Otros, afinando un poco más, ven “su cruz” en las pruebas y dificultades por las que atraviesan a causa de la fe, en todo aquello que deben dejar para seguirte: trabajo, aficiones, amigos, familia…

La cruz, como instrumento de tortura, solo lleva a la muerte. Cada reo debía llevar la suya hasta el lugar de la ejecución. Tú también lo tuviste que hacer, aunque no hasta el final. Simón Cireneo, obligado por los solados, cargó con ella hasta el Gólgota; en el trayecto, vio como te compadecías de las mujeres que lloraban tras de ti, cómo ofrecías el Paraíso al buen ladrón y cómo pedías al Padre que perdonara a tus asesinos… Algo cambió en ese hombre porque su familia, y tal vez él mismo, fueron tus discípulos (Marc. 15: 21, 22).
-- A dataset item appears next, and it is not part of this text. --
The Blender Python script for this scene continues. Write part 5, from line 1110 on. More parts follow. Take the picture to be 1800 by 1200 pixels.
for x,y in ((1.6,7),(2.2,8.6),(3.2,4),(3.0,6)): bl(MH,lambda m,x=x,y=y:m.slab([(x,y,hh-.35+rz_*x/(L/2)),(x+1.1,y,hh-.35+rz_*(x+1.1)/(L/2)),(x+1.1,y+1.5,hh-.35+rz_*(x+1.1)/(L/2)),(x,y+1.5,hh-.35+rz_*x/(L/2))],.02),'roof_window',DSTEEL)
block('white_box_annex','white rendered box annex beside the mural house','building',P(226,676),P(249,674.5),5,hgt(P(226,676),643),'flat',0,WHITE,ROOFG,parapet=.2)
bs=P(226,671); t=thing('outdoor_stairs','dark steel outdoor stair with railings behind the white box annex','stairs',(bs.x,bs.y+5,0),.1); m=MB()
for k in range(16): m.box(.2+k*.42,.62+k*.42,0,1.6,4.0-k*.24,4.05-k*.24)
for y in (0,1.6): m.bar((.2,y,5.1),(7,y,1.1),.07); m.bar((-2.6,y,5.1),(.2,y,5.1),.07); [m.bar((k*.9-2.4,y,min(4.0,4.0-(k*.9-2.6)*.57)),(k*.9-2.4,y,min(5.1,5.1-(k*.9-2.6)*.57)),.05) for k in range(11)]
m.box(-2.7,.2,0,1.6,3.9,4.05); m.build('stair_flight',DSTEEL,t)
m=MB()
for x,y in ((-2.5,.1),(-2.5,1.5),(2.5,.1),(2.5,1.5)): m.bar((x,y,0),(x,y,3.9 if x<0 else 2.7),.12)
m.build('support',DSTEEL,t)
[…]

Y es que, indefectiblemente, algo sucede en nuestras vidas cuando tomamos la cruz. Y pasa porque tú saliste victorioso de la guerra más importante de todo el universo: Satanás, el mal, el pecado, la muerte fueron vencidos en la cruz. El instrumento de muerte se convirtió en instrumento vida eterna. Tu amor, tu infinita misericordia quedan patentes en la cruz de la vida.

Mi querido Dios, ayúdame a tomar cada día la cruz que me lleva a morir al yo y que me entrega, gracias a tu victoria, una vida plena y abundante aquí y ahora, junto con la certeza de la vida eterna cuando vuelvas a buscarnos. ¡Qué largas conversaciones tendremos entonces!